Rutgers maintains marine field station in Tuckerton, New Jersey
The Rutgers University Marine Field Station (RUMFS) is one of the many experimental field stations that Rutgers offers students, with opportunities to examine fish and their ecology.
Thomas Grothues is a research associate professor at the RUMFS located an hour south of the Rutgers University—New Brunswick campus in Tuckerton, New Jersey.
“Part of Rutgers’ mission and its history as an agricultural school ... is to include fishery,” Grothues said.
Rutgers has blueberry, cranberry and peach farms and shellfish laboratories to give graduate and doctoral students hands-on experience, Grothues said.
The station was built as a Coast Guard Station in 1935, and was later abandoned after being partially burned down. The University bought it in 1972 for $1 from the federal government, formally owning it in 2002.
“(The station) was built in ’35 or so, and is a platform raised up on pilings over a marsh and boat basin so I have fish under my office at high tide,” Grothues said.
Fish and fish ecology in marshes are the two focuses of the studies in this location, Grothues said.
RUMFS’ location has been proven ideal for research in the past, used for an off-site data cable observatory in the 1990s. An underwater data cable connected to the on-land site, making this the first off-site data cable observatory of its kind in the world, Grothues said.
“It’s very synergistic, because you can start building a new data set on top of an old data set,” he said, “So you’d have comparisons of things. This was the first time that divers can go down and plug in their equipment and all of a sudden you can see your equipment online. This was all when the internet was growing fast.”
Researchers found this important because data could be streamed, equipment could be modified and the field station became a hub because of previous data as well as the new resources available to researchers.
The station is entirely soft-money funded, which means that everything that they do comes from grants that they have to find and apply for. After Hurricane Sandy, the boat basin was flooded and the station still has not recovered from it, losing saltwater pumps and fire suppression systems.
A grant from the Federal Emergency Management Agency (FEMA) has helped dredge the boat basin and let bigger vessels come into the station once more, Grothues said.
Dr. Kenneth Able, director of the RUMFS, said the location allows students to gain experience that they would not receive on campus.
One example is students can study fish larvae growing up in the Mullica River Great Bay Estuary before they enter the ocean.
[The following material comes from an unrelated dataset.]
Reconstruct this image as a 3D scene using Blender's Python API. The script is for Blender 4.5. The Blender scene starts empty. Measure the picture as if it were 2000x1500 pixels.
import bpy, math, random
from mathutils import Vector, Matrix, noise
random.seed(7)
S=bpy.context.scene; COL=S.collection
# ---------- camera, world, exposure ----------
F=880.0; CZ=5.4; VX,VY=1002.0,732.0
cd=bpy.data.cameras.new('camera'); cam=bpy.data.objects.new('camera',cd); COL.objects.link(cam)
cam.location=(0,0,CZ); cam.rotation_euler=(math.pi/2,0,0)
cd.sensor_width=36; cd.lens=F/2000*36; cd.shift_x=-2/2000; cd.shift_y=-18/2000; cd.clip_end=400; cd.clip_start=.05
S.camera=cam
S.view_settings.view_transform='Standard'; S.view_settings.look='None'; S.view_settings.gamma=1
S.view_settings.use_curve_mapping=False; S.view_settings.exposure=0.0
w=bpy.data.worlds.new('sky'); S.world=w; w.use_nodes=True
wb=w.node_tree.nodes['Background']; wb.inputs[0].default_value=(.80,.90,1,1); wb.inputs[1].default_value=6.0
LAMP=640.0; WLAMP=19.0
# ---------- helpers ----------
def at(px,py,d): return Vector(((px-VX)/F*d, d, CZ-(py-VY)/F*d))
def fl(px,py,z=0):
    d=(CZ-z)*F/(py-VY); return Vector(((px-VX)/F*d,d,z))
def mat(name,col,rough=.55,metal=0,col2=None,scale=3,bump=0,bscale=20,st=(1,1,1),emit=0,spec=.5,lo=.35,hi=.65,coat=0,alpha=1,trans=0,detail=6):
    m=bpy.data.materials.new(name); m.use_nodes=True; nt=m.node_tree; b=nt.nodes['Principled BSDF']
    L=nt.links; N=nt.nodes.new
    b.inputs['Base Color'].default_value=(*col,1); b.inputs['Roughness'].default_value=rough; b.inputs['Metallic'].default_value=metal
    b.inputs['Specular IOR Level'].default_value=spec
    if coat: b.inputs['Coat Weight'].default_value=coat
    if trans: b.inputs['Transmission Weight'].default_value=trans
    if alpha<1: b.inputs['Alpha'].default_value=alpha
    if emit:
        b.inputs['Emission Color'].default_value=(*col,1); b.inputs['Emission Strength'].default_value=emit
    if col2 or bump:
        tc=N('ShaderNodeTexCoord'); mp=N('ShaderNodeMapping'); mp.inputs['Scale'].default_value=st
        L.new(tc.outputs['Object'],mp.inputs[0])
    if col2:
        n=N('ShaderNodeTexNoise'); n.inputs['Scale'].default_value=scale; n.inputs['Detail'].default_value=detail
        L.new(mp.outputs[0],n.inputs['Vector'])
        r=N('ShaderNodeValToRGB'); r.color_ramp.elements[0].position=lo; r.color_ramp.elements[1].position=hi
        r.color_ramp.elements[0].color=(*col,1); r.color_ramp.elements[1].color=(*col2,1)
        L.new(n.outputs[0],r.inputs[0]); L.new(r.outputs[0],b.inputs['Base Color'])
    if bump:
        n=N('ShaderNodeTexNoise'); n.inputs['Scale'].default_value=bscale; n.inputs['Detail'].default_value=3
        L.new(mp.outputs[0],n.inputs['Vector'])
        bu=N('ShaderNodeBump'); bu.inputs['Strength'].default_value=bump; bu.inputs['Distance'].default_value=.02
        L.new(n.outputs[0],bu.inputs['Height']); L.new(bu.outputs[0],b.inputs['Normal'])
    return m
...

They have been sampled once a week for 30 years. There is no other data set like this in the United States, Able said.
Embedded in the bay and the Pinelands National Reserve, the station has little human population in the area and has begun focusing on the effects of climate change, Able said.
“We have focused a lot on climate change and sea-level rise on marsh systems (in recent years),” Able said.
Postdoctoral fellows, graduate students and undergraduate students come to class-related field trips. Summer interns and technicians spend time at this station as well and are able to use this data and equipment such as robotic vehicles for their research.
“I wish I had these opportunities when I was an undergraduate. (Students) could really become immersed in the research and a lot of it is real hands-on kinds of things, so that they learn from both from the theoretical and practical kinds of view,” Able said.